In Waters’ case, however, McCarthy is backing Greene’s effort to punish Waters. The Georgia congresswoman filed a resolution Monday to expel Waters from Congress, saying in a statement Sunday that Waters’ comments “led to more violence” and even blaming Waters for an apparent drive-by shooting targeting Minnesota National Guard members.

While McCarthy’s resolution doesn’t go as far as expelling Waters from Congress, a successful censure effort—which would require several Democratic votes if the Republican caucus held together on the vote—would have real consequences for Waters. 

According to the House Democratic Caucus’ rules, any member who’s censured or convicted of a felony is to lose their chairmanship of any committee or subcommittee, meaning Waters would be stripped of her leadership over the House Financial Services committee. 

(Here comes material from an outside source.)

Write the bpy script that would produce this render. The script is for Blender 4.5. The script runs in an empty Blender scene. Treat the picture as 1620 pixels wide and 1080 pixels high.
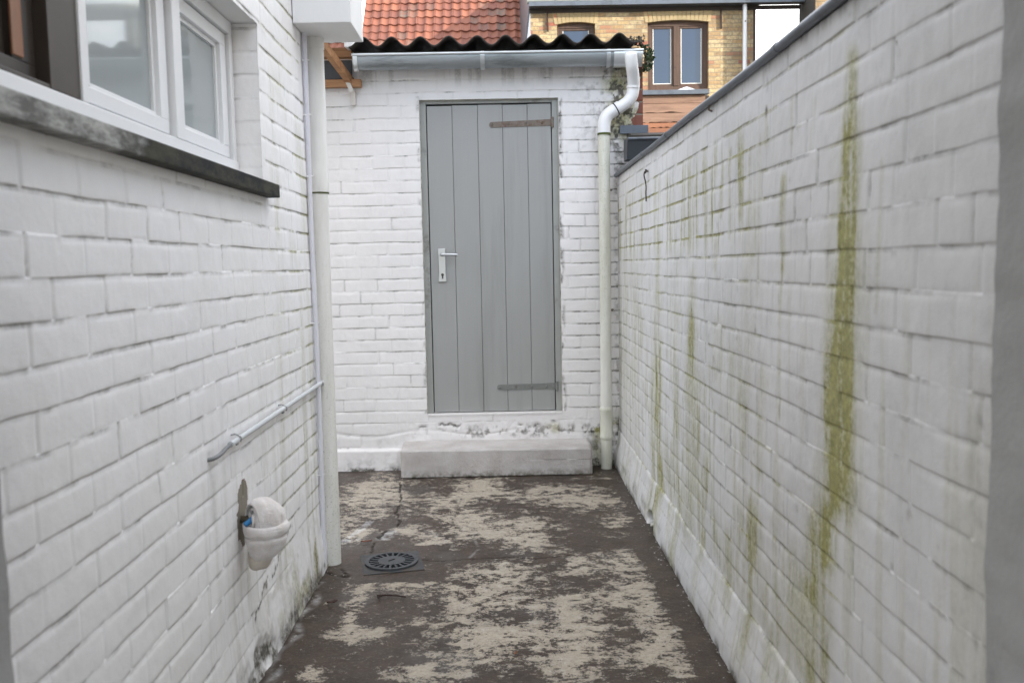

Censure doesn’t happen often. The last member to be censured was former Rep. Charlie Rangel in 2010, over nearly a dozen charges of ethics violations

For her part, Waters has denied she called for violence over the weekend, and in an interview with TheGrio she described the GOP seizing on her words as part of a campaign strategy. 

“I am nonviolent,” Waters told TheGrio Monday. “Republicans will jump on any word, any line, and try to make it fit their message and their cause for denouncing us and denying us, basically calling us violent.”